El mensaje del Comentario General Número 34 no es
sólo una condena clara de las leyes de blasfemia de países como Pakistán, que a
pesar de haber ratificado el ICCPR en 2008, continúa imponiendo la pena capital
por blasfemia y “profanación” del nombre del Profeta Mahoma. El comentario
repudia igualmente las decisiones de la Corte Europea de Derechos Humanos en
Estrasburgo, que ha confirmado leyes austriacas, británicas y turcas en contra
de la blasfemia y los insultos religiosos, invocando un derecho sui generis a
“respetar los sentimientos de los creyentes”.
El mayor desacuerdo que hay en el comentario,
desde mi punto de vista, es su debilidad para denunciar las leyes penalizadoras
del “discurso de odio”, que en muchos países funcionan de hecho como restricciones
sobre la blasfemia y el sacrilegio. Teóricamente, podemos distinguir entre dar
una paliza a una creencia o dar una paliza a sus partidarios.

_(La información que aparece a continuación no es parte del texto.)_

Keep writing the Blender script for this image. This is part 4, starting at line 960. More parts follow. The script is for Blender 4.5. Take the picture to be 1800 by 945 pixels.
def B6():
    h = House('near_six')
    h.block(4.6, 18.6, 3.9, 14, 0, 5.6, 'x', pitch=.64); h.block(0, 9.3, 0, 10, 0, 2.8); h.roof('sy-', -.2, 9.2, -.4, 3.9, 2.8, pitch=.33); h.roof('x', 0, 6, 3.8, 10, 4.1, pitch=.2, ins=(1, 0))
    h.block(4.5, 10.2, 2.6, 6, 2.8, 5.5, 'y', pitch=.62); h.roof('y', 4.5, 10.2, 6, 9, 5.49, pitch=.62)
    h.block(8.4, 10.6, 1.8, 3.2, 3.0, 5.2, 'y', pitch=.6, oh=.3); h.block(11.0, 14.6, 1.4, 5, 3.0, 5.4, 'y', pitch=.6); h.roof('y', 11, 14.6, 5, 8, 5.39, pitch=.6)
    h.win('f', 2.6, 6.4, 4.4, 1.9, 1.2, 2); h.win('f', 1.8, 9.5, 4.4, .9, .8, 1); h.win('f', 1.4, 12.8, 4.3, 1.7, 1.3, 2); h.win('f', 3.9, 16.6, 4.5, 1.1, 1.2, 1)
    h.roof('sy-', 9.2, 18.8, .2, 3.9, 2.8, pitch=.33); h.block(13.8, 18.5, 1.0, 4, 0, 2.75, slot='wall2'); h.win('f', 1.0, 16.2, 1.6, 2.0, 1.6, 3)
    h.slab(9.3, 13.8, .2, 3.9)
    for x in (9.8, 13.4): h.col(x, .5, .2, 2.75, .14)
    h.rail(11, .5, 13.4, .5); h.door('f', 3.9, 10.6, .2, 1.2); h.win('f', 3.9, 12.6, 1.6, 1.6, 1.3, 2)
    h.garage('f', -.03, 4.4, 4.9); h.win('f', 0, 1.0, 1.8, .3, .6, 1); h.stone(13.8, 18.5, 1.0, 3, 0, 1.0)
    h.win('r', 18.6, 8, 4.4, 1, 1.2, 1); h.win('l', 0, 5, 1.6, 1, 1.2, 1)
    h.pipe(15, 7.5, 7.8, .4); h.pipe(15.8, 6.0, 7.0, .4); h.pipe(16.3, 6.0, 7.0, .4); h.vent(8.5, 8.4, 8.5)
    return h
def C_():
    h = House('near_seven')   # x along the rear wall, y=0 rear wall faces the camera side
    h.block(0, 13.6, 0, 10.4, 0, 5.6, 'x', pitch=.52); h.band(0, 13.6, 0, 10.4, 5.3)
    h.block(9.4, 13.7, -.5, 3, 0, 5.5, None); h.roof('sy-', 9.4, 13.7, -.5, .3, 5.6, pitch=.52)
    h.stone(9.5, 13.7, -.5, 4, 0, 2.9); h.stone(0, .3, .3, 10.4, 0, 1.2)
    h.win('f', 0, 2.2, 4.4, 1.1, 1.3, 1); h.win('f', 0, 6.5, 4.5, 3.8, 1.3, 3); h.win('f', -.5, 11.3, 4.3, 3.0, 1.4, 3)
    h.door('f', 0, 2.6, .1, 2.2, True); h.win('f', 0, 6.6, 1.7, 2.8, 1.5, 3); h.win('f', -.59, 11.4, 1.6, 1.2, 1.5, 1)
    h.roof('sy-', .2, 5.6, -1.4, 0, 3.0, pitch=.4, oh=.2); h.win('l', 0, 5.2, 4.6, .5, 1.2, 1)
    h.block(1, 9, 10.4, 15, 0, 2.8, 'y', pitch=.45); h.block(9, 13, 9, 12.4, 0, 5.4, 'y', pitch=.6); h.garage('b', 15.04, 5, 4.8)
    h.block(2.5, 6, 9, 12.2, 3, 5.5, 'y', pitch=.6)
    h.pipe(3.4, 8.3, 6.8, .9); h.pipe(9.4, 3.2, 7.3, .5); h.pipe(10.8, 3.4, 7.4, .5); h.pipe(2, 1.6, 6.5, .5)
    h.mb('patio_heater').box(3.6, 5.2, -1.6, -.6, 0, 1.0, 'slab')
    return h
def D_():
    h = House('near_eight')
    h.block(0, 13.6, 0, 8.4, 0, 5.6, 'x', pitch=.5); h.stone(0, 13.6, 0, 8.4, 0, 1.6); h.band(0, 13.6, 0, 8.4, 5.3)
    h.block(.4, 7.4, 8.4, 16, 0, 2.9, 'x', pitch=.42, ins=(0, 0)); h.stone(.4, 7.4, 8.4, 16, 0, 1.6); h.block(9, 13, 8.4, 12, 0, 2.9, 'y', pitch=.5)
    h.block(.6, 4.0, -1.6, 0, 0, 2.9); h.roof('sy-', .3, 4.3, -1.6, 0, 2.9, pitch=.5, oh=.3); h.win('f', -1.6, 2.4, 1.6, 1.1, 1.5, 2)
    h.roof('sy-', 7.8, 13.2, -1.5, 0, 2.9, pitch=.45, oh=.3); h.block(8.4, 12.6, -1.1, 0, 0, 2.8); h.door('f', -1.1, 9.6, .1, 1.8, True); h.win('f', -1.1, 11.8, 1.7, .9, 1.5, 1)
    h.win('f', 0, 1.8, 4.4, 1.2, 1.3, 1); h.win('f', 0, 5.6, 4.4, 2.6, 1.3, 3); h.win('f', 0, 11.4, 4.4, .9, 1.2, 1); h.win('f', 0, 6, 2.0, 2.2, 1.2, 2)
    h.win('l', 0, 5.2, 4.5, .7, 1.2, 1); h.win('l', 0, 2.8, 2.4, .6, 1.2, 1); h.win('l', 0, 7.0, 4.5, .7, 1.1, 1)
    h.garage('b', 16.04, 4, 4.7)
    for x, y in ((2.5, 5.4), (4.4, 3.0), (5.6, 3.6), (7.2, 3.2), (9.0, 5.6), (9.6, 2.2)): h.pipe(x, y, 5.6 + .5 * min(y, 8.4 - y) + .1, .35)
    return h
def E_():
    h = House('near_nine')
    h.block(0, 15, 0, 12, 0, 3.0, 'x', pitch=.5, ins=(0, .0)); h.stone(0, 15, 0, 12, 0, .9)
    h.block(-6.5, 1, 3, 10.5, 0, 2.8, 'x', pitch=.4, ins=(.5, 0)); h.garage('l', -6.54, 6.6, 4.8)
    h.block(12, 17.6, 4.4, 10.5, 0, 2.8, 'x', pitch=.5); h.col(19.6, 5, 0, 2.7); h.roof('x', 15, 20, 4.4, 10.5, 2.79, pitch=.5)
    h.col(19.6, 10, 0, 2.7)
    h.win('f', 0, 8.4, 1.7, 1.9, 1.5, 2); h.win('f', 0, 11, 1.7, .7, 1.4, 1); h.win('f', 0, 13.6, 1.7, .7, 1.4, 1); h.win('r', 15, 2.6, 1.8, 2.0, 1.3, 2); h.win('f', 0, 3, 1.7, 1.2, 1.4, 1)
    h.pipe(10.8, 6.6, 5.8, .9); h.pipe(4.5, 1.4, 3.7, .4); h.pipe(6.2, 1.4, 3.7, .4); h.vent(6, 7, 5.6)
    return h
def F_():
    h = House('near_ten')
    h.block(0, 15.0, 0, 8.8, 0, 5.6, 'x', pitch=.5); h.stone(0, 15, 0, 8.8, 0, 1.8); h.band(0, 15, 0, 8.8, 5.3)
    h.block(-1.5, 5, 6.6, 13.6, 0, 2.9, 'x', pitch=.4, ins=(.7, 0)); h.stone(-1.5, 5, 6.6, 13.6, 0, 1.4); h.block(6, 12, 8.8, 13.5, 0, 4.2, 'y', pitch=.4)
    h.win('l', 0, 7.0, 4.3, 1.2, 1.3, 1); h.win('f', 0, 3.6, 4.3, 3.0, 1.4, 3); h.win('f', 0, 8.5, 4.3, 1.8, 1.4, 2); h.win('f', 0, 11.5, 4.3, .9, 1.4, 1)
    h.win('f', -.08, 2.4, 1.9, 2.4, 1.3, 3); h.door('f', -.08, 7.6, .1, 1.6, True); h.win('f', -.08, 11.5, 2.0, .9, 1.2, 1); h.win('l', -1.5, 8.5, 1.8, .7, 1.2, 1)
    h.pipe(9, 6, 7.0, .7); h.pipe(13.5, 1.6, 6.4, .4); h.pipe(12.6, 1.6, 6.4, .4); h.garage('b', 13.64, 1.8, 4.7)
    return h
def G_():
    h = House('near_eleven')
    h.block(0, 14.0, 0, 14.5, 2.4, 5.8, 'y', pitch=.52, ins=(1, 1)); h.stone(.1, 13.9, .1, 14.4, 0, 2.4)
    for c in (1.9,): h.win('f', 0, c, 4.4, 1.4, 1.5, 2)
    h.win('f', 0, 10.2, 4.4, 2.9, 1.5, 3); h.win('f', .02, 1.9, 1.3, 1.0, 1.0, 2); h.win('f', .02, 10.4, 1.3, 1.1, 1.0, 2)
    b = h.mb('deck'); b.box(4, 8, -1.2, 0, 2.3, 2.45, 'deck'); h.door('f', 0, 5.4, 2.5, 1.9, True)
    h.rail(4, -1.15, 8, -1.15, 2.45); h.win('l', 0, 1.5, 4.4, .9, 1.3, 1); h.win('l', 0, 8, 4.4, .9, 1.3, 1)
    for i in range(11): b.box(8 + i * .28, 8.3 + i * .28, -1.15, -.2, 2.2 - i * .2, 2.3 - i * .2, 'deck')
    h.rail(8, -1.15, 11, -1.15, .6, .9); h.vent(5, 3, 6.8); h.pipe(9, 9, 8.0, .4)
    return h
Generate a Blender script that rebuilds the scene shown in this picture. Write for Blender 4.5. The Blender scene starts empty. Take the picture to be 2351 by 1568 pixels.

Sin embargo, en
ausencia de una norma internacional precisa, la “advocación del odio religioso”
podría significar cualquier cosa, desde provocar violencia inminente contra
individuos (criminalizados incluso bajo la Primera Enmienda) hasta el estándar no
verificable de estar motivado por la hostilidad religiosa, como ocurre bajo la
Ley británica sobre Crimen y Desorden de 1998. Las condenas de escritores y
activistas como Paul Giniewski en Francia, Lars Hedegaard en Dinamarca, y
Elisabeth Sabadistch-Wolff en Austria, prueban que las leyes sobre discurso de
odio pueden ser empleadas de forma abusiva incluso en las democracias
liberales.
Los activistas de la sociedad civil tienen ahora finalmente
de su parte la autoridad legal de las Naciones Unidas en su intento de
presionar a los gobiernos para que cumplan las obligaciones de los tratados y pongan
término a la criminalización de la blasfemia.